The Roar
The Roar


This is the season to start following the NBL

Can Rob Beveridge lead the Illawarra Hawks to a Round 1 win over the Adelaide 36ers. (AAP Image/Travis Anderson)
5th October, 2015
1060 Reads

Earlier this year the NBL again found itself in crisis. Ahead of tomorrow night’s tip-off, fans are now gearing up for the most anticipated season this century.

That’s not hyperbole. Any outsiders who have considered jumping on the NBL train but held back can now safely climb aboard.

One cause for optimism is the upward trend of the off-court product under new owner Larry Kestelman.

Fox Sports will broadcast every game live, Channel Nine is the new free-to-air partner, a portfolio of sponsors have been successfully courted and – after being doubtful during those crisis months – all eight teams are back.

Even the prospect of a returned Brisbane Bullets within the next 12 months is as alive as it has been for a long, long time.

With games on every night from Wednesday through to Saturday, the NBL isn’t just changing channels but rather changing its whole positioning as a TV product.

When everything hit the fan earlier this year, I said the NBL needed to take a bold risk to create a TV product that actually sucks people in. They’ve done it, and this particular approach is the best chance for the NBL to become habitual, routine viewing for sports fans that previously might watch one game a season – if that.

The on-court product shouldn’t be a mere sidenote to all this, either. Always in good shape, it too has improved over the winter.

NBA veteran Josh Childress re-signed with the Sydney Kings and will resume the role of league poster boy. A former NBA teammate of his, Hakim Warrick, will hopefully bring a comparable level of star power to Melbourne United.


Former league MVPs Kevin Lisch and Kirk Penney are back, signing with the Illawarra Hawks. Former All-NBL First Team members Chris Goulding (Melbourne), AJ Ogilvy (Illawarra) and Julian Khazzouh (Sydney) have signed up. Then there’s a very notable former rookie of the year back in Nathan Jawai, who’s linked up with the Perth Wildcats.

All told, there are 12 First Team appearances among those returning to the league this year. Among those leaving, there are only four appearances.

If that wasn’t enough, this year’s class of NBA hopefuls could also be quite notable. Australia is building a reputation as a viable, English-speaking ‘gap year’ destination for players early in their careers among general managers and player agents.

With Scottie Wilbekin going from the Cairns Taipans to Philadelphia 76ers during the off-season and James Ennis making a successful Perth pitstop in between his drafting and eventual signing by the Miami Heat, there will be a few hoping the make a similar jump this season.

Cairns signing Markel Starks and Melbourne’s Stephen Holt shared MVP honours at the pre-season Blitz. Sydney’s Marcus Thornton was taken at pick 45 by the Boston Celtics at this year’s NBA draft.
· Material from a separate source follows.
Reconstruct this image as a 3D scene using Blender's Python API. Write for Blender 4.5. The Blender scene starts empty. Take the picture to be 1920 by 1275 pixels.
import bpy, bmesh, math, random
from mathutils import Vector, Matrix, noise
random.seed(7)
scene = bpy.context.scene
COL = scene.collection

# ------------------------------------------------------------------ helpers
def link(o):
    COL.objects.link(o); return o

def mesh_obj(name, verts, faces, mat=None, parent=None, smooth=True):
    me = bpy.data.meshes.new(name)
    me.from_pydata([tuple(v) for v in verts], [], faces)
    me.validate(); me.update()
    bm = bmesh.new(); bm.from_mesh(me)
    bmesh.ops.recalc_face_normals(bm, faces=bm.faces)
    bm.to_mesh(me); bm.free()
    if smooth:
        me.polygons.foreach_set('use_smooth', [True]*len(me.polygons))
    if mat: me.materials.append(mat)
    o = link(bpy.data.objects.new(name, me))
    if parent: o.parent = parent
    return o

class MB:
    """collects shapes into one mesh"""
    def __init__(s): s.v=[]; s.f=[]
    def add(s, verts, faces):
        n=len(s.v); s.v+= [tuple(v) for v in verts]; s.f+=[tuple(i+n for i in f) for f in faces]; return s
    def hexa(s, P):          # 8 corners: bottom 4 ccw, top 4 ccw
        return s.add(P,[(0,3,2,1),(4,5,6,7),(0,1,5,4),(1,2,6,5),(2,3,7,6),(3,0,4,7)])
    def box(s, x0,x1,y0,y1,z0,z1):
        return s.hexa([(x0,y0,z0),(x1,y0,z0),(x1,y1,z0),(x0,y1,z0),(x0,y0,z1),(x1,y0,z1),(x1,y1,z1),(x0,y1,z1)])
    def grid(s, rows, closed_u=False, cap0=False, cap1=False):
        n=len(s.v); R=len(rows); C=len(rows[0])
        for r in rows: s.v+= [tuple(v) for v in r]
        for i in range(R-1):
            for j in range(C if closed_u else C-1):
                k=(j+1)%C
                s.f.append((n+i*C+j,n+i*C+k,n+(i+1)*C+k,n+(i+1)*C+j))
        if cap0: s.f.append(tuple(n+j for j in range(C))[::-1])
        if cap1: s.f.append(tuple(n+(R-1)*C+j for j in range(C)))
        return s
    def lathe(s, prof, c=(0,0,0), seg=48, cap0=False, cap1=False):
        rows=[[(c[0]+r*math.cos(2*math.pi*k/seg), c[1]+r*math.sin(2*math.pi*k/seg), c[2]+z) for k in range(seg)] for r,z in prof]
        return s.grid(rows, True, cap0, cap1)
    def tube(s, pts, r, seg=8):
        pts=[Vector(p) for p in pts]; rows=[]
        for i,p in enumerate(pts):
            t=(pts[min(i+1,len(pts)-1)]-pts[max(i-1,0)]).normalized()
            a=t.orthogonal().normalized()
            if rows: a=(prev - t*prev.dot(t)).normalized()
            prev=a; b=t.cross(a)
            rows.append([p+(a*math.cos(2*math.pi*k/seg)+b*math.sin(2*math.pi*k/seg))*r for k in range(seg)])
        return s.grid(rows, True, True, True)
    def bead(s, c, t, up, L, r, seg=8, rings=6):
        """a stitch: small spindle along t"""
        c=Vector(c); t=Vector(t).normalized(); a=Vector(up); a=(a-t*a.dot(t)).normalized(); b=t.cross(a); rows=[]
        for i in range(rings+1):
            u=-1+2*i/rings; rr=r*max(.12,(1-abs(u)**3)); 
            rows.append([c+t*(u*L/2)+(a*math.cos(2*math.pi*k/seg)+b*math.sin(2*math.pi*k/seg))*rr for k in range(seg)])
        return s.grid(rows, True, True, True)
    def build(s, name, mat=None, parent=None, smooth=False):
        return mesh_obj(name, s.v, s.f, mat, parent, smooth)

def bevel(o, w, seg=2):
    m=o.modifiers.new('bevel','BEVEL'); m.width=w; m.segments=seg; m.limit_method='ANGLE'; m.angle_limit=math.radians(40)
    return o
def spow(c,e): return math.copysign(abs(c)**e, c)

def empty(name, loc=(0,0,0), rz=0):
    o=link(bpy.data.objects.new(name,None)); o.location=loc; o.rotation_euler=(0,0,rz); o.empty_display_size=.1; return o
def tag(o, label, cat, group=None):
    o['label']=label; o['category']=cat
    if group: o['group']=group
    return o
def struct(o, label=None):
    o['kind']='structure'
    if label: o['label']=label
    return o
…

The change in personnel should even up the competition, with Illawarra in particular going from wooden spooners to legitimate threats. That said it’s Melbourne who appear to be in the box seat, with new coach Dean Demopoulos jumping straight into the hot seat.

Cairns and the New Zealand Breakers, last year’s grand finalists, will be in the mix. The Breakers will be particularly well-placed if they welcome back Corey Webster, who is currently aiming for an NBA roster spot in New Orleans.
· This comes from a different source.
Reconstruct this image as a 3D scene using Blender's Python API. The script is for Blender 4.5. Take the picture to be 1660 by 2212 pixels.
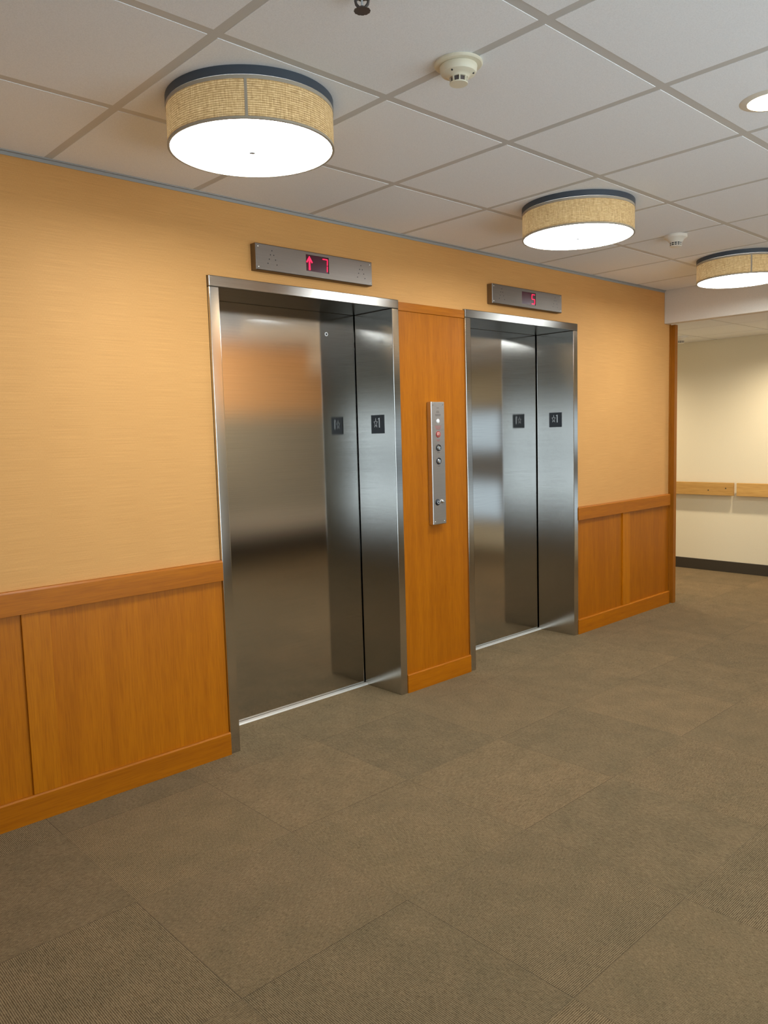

Perth with Jawai is a dangerous proposition, while Sydney might finally have the tools to break through to the upper echelon.


The Adelaide 36ers will look to blast from the past Ebi Ere and fellow import Kenyon McNeaill to return to the semi-final stage, while the Townsville Crocodiles will be keen for their fresh faces to light it up in the face of wooden spoon predictions.
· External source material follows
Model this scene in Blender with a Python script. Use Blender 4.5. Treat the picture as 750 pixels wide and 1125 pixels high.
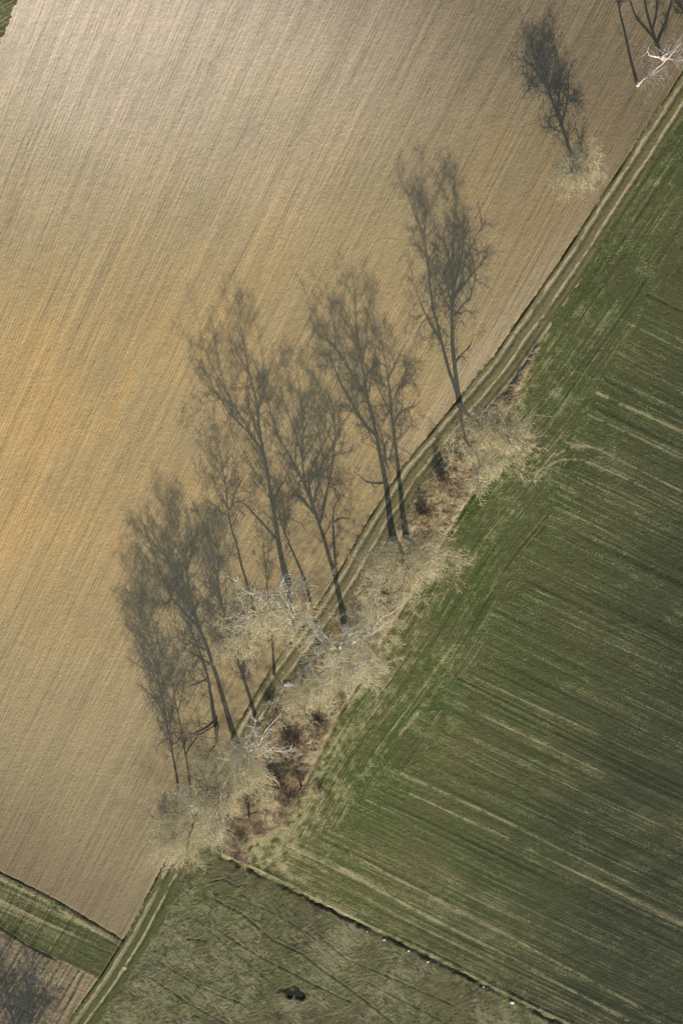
import bpy, math, random
import numpy as np
from mathutils import Vector
R = math.radians
rng = np.random.default_rng(7)
random.seed(7)
for o in list(bpy.data.objects): bpy.data.objects.remove(o)
S = bpy.context.scene
COL = S.collection

# ------------------------------------------------------------------ camera, sky, sun, exposure
FPX, TILT, ALT = 1400.0, R(11), 172.0
cam_d = bpy.data.cameras.new('camera'); cam = bpy.data.objects.new('camera', cam_d); COL.objects.link(cam)
cam.location = (0, 0, ALT); cam.rotation_euler = (-TILT, 0, 0)
cam_d.sensor_fit = 'HORIZONTAL'; cam_d.sensor_width = 36; cam_d.lens = 36*FPX/750
cam_d.clip_start = 1; cam_d.clip_end = 9000
S.camera = cam
S.render.resolution_x = 682; S.render.resolution_y = 1024

SUN_EL = R(33.0)
SH = np.array([-0.215, 0.977]); SH /= np.linalg.norm(SH)       # horizontal direction the shadows run
SN = np.array([SH[1], -SH[0]])
w = bpy.data.worlds.new('World'); S.world = w; w.use_nodes = True
nt = w.node_tree
sky = nt.nodes.new('ShaderNodeTexSky'); sky.sky_type = 'NISHITA'; sky.sun_disc = False
sky.sun_elevation = SUN_EL; sky.sun_rotation = math.atan2(-SH[0], -SH[1])
nt.links.new(sky.outputs[0], nt.nodes['Background'].inputs[0])
nt.nodes['Background'].inputs[1].default_value = 0.13
sl = bpy.data.lights.new('sun', 'SUN'); sl.energy = 4.2; sl.angle = R(0.48); sl.color = (1.0, 0.91, 0.74)
sun = bpy.data.objects.new('sun', sl); COL.objects.link(sun)
Ld = Vector((SH[0]*math.cos(SUN_EL), SH[1]*math.cos(SUN_EL), -math.sin(SUN_EL)))
sun.rotation_euler = Ld.to_track_quat('-Z', 'Y').to_euler(); sun.location = (20, -90, 120)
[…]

Will the season live up to the hype? There’s no reason to think it won’t.

The on-court product brings the drama and the excitement and the storylines, but getting the off-court product right means those things actually cut through to the wider sports-following public.

The NBL finally looks like it will be capable of marrying those two things up. If that’s indeed the case, we can expect a far less stressful off-season next year.